GIVEN DATA:
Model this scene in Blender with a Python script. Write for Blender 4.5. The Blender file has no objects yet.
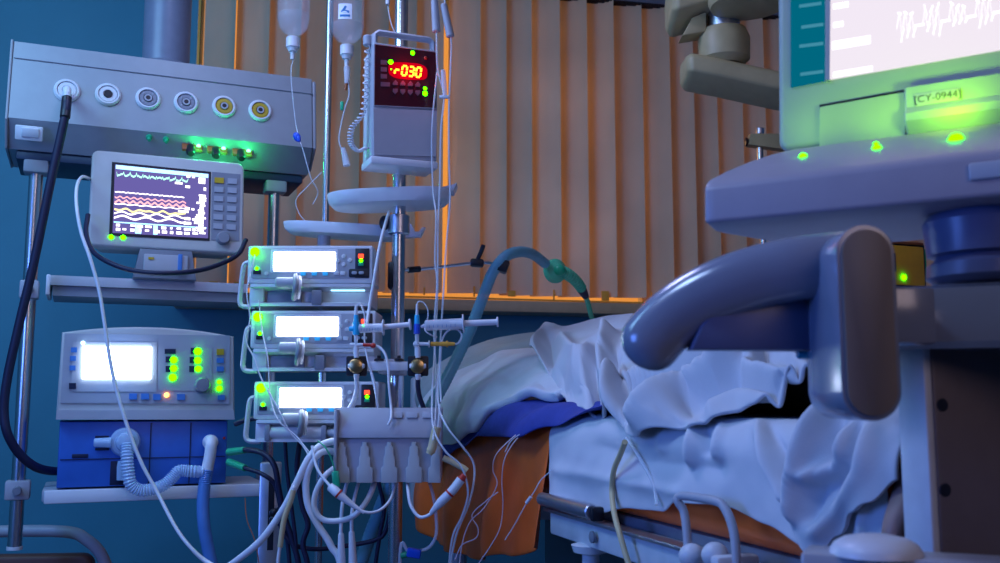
import bpy, bmesh, math, random
from mathutils import Vector, Matrix, noise
random.seed(7)
scene = bpy.context.scene
COL = scene.collection
R = math.radians
PI = math.pi

# ---------------------------------------------------------------- camera geometry
FPX, PITCH, CAMZ = 980.0, R(6.9), 0.95
CAM = Vector((0, 0, CAMZ))
_fw = Vector((0, math.cos(PITCH), math.sin(PITCH)))
_up = Vector((0, -math.sin(PITCH), math.cos(PITCH)))

def ray(px, py):
    return Vector((1, 0, 0)) * ((px - 500) / FPX) + _up * ((281.5 - py) / FPX) + _fw

def P(px, py, Y):
    d = ray(px, py)
    return CAM + d * (Y / d.y)

def proj(p):
    q = p - CAM
    d = max(q.dot(_fw), 0.05)
    return 500 + FPX * q.x / d, 281.5 - FPX * q.dot(_up) / d

class Fr:
    """a turned local frame: x to the right, y away from the camera, z up"""
    def __init__(s, o, rot):
        s.o, s.rot = Vector(o), R(rot)
        s.U = Vector((math.cos(s.rot), math.sin(s.rot), 0))
        s.V = Vector((-math.sin(s.rot), math.cos(s.rot), 0))
    def l(s, px, py, v=0.0):
        d = ray(px, py)
        t = ((s.o + s.V * v) - CAM).dot(s.V) / d.dot(s.V)
        q = CAM + d * t - s.o
        return Vector((q.dot(s.U), v, q.z))
    def w(s, p):
        return s.o + s.U * p[0] + s.V * p[1] + Vector((0, 0, p[2]))

# ---------------------------------------------------------------- materials
MATS = {}
def mat(name, col, rough=0.5, metal=0.0, emit=None, power=0.0, trans=0.0, alpha=1.0, var=0.06, scale=30, bump=0.0, bscale=200, spec=0.5, transl=0.0, sss=0.0, coat=0.0, ior=1.45):
    m = bpy.data.materials.new(name)
    m.use_nodes = True
    nt = m.node_tree
    b = nt.nodes['Principled BSDF']
    tc = nt.nodes.new('ShaderNodeTexCoord')
    nz = nt.nodes.new('ShaderNodeTexNoise')
    nz.inputs['Scale'].default_value = scale
    nz.inputs['Detail'].default_value = 3
    nt.links.new(tc.outputs['Object'], nz.inputs['Vector'])
    rp = nt.nodes.new('ShaderNodeValToRGB')
    c = list(col)
    rp.color_ramp.elements[0].color = [x * (1 - var) for x in c] + [1]
    rp.color_ramp.elements[1].color = [min(1, x * (1 + var)) for x in c] + [1]
    rp.color_ramp.elements[0].position = 0.3
    rp.color_ramp.elements[1].position = 0.7
    nt.links.new(nz.outputs['Fac'], rp.inputs['Fac'])
    nt.links.new(rp.outputs['Color'], b.inputs['Base Color'])
    b.inputs['Roughness'].default_value = rough
    b.inputs['Metallic'].default_value = metal
    b.inputs['Specular IOR Level'].default_value = spec
    b.inputs['Transmission Weight'].default_value = trans
    b.inputs['IOR'].default_value = ior
    b.inputs['Alpha'].default_value = alpha
    if coat:
        b.inputs['Coat Weight'].default_value = coat
        b.inputs['Coat Roughness'].default_value = 0.15
    if emit:
        b.inputs['Emission Color'].default_value = list(emit) + [1]
        b.inputs['Emission Strength'].default_value = power
    if bump:
        n2 = nt.nodes.new('ShaderNodeTexNoise')
        n2.inputs['Scale'].default_value = bscale
        nt.links.new(tc.outputs['Object'], n2.inputs['Vector'])
        bp = nt.nodes.new('ShaderNodeBump')
        bp.inputs['Strength'].default_value = bump
        bp.inputs['Distance'].default_value = 0.002
        nt.links.new(n2.outputs['Fac'], bp.inputs['Height'])
        nt.links.new(bp.outputs['Normal'], b.inputs['Normal'])
    if transl:
        tr = nt.nodes.new('ShaderNodeBsdfTranslucent')
        nt.links.new(rp.outputs['Color'], tr.inputs['Color'])
        mx = nt.nodes.new('ShaderNodeMixShader')
        mx.inputs[0].default_value = transl
        out = nt.nodes['Material Output']
        nt.links.new(b.outputs[0], mx.inputs[1])
        nt.links.new(tr.outputs[0], mx.inputs[2])
        nt.links.new(mx.outputs[0], out.inputs[0])
    MATS[name] = m
    return m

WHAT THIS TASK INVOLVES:
Repeat all the data as it stands, dropping any images it holds.

RESULT BELOW:
Model this scene in Blender with a Python script. Write for Blender 4.5. The Blender file has no objects yet.
import bpy, bmesh, math, random
from mathutils import Vector, Matrix, noise
random.seed(7)
scene = bpy.context.scene
COL = scene.collection
R = math.radians
PI = math.pi

# ---------------------------------------------------------------- camera geometry
FPX, PITCH, CAMZ = 980.0, R(6.9), 0.95
CAM = Vector((0, 0, CAMZ))
_fw = Vector((0, math.cos(PITCH), math.sin(PITCH)))
_up = Vector((0, -math.sin(PITCH), math.cos(PITCH)))

def ray(px, py):
    return Vector((1, 0, 0)) * ((px - 500) / FPX) + _up * ((281.5 - py) / FPX) + _fw

def P(px, py, Y):
    d = ray(px, py)
    return CAM + d * (Y / d.y)

def proj(p):
    q = p - CAM
    d = max(q.dot(_fw), 0.05)
    return 500 + FPX * q.x / d, 281.5 - FPX * q.dot(_up) / d

class Fr:
    """a turned local frame: x to the right, y away from the camera, z up"""
    def __init__(s, o, rot):
        s.o, s.rot = Vector(o), R(rot)
        s.U = Vector((math.cos(s.rot), math.sin(s.rot), 0))
        s.V = Vector((-math.sin(s.rot), math.cos(s.rot), 0))
    def l(s, px, py, v=0.0):
        d = ray(px, py)
        t = ((s.o + s.V * v) - CAM).dot(s.V) / d.dot(s.V)
        q = CAM + d * t - s.o
        return Vector((q.dot(s.U), v, q.z))
    def w(s, p):
        return s.o + s.U * p[0] + s.V * p[1] + Vector((0, 0, p[2]))

# ---------------------------------------------------------------- materials
MATS = {}
def mat(name, col, rough=0.5, metal=0.0, emit=None, power=0.0, trans=0.0, alpha=1.0, var=0.06, scale=30, bump=0.0, bscale=200, spec=0.5, transl=0.0, sss=0.0, coat=0.0, ior=1.45):
    m = bpy.data.materials.new(name)
    m.use_nodes = True
    nt = m.node_tree
    b = nt.nodes['Principled BSDF']
    tc = nt.nodes.new('ShaderNodeTexCoord')
    nz = nt.nodes.new('ShaderNodeTexNoise')
    nz.inputs['Scale'].default_value = scale
    nz.inputs['Detail'].default_value = 3
    nt.links.new(tc.outputs['Object'], nz.inputs['Vector'])
    rp = nt.nodes.new('ShaderNodeValToRGB')
    c = list(col)
    rp.color_ramp.elements[0].color = [x * (1 - var) for x in c] + [1]
    rp.color_ramp.elements[1].color = [min(1, x * (1 + var)) for x in c] + [1]
    rp.color_ramp.elements[0].position = 0.3
    rp.color_ramp.elements[1].position = 0.7
    nt.links.new(nz.outputs['Fac'], rp.inputs['Fac'])
    nt.links.new(rp.outputs['Color'], b.inputs['Base Color'])
    b.inputs['Roughness'].default_value = rough
    b.inputs['Metallic'].default_value = metal
    b.inputs['Specular IOR Level'].default_value = spec
    b.inputs['Transmission Weight'].default_value = trans
    b.inputs['IOR'].default_value = ior
    b.inputs['Alpha'].default_value = alpha
    if coat:
        b.inputs['Coat Weight'].default_value = coat
        b.inputs['Coat Roughness'].default_value = 0.15
    if emit:
        b.inputs['Emission Color'].default_value = list(emit) + [1]
        b.inputs['Emission Strength'].default_value = power
    if bump:
        n2 = nt.nodes.new('ShaderNodeTexNoise')
        n2.inputs['Scale'].default_value = bscale
        nt.links.new(tc.outputs['Object'], n2.inputs['Vector'])
        bp = nt.nodes.new('ShaderNodeBump')
        bp.inputs['Strength'].default_value = bump
        bp.inputs['Distance'].default_value = 0.002
        nt.links.new(n2.outputs['Fac'], bp.inputs['Height'])
        nt.links.new(bp.outputs['Normal'], b.inputs['Normal'])
    if transl:
        tr = nt.nodes.new('ShaderNodeBsdfTranslucent')
        nt.links.new(rp.outputs['Color'], tr.inputs['Color'])
        mx = nt.nodes.new('ShaderNodeMixShader')
        mx.inputs[0].default_value = transl
        out = nt.nodes['Material Output']
        nt.links.new(b.outputs[0], mx.inputs[1])
        nt.links.new(tr.outputs[0], mx.inputs[2])
        nt.links.new(mx.outputs[0], out.inputs[0])
    MATS[name] = m
    return m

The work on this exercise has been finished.